Alternate Calculation of Eta Systematic

At the moment I am calculating the systematic error on ALL from the presence of Etas in the signal reigon using theoretical predictions to estimate ALLeta.  The study below is an attempt to see how things would change if I instead calculated this systematic from the measured ALLeta.  Perhaps, also, this would be a good place to flesh out some of my original motivation for using theory predictions.

First order of buisness is getting ALLeta.  Since this was done in a quick and dirty fashion, I have simply taken all of my pion candidates from my pion analysis and moved my mass window from the nominal pion cuts to a new window for etas.  For the first three bins this window is .45 GeV/c2 < mass < .65 GeV/c2 and for the fourth bin this is .5 GeV/c2 < mass < .7 GeV/c2.  Here is a plot of ALLeta, I apologize for the poor labeling.

 

 I guess my first reason for not wanting to use this method is that, unlike the other forms of background, the Etas A_LL ought to be Pt dependent.  So I would need to calculate the systematic on a bin-by-bin basis, and now I start to get confused because the errors on these points are so large.  Should I use the nominal values?  Nominal values plus one sigma?  I'm not sure.

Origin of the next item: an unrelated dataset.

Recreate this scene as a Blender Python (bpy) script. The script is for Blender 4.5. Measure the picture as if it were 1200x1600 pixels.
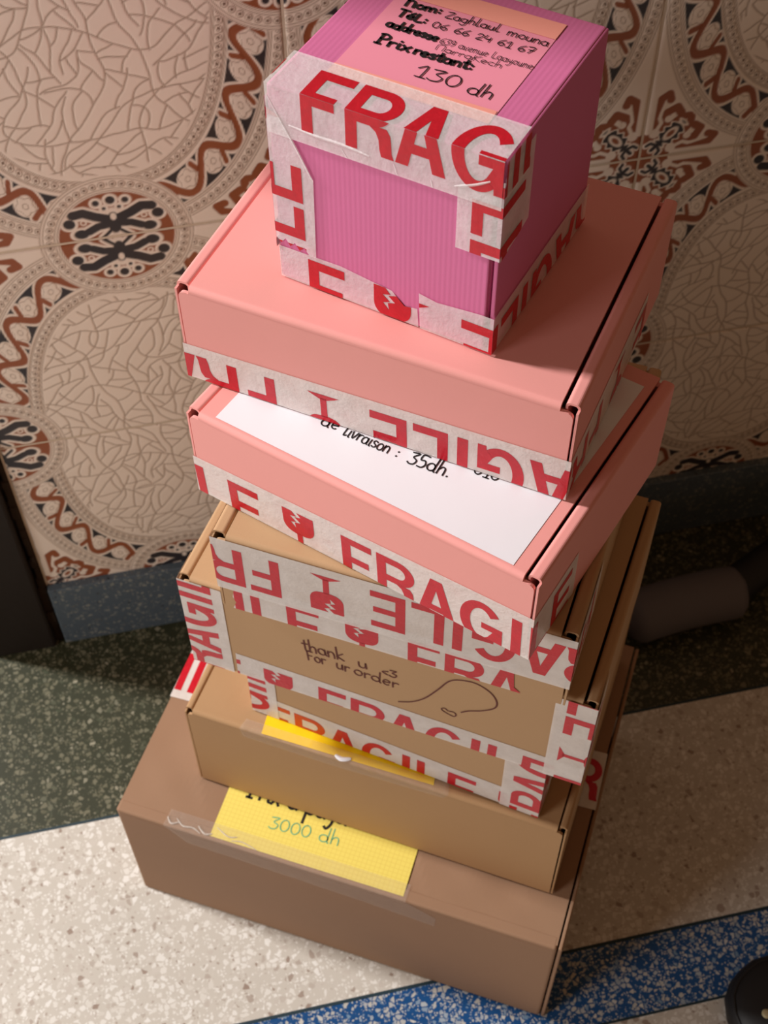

For this study I made the decison to use ALLtrue as the values, where ALLtrue is calculated from the above ALL using the following formula:

ALLM = (ALLT + C*ALLBkgd)/(1 + C)

Remembering that a large portion the counts in the Eta mass window are from the combinatoric background.  I then calculate the background fraction or comtamination factor for this background (sorry I don't have a good plot for this) and get the following values

Bin   Bkg fraction

1      77.2%

2      60.9%

3      44.6%

4      32.6%

Plugging and chugging, I get the following values for ALLtrue:

Bin   ALLT

1      .0298

2      .0289

3      -.0081

4      .175

Using these values of ALL to calculate the systematic on ALLpion I get the following values:

Bin   Delta_ALLpion (x10^-3)

1      .33

2      .38

3      .63

4      3.1

Carl was right that these values would not be too significant compared to the quad. sum of the other systematics, except for final bin which becomes the dominant systematic.  In the end, I would not be opposed to using these values for my systematic *if* the people think that they tell a more consistent story or are easier to justify/explain than using the theory curves.  (i.e. if they represent a more accurate description of the systematic.)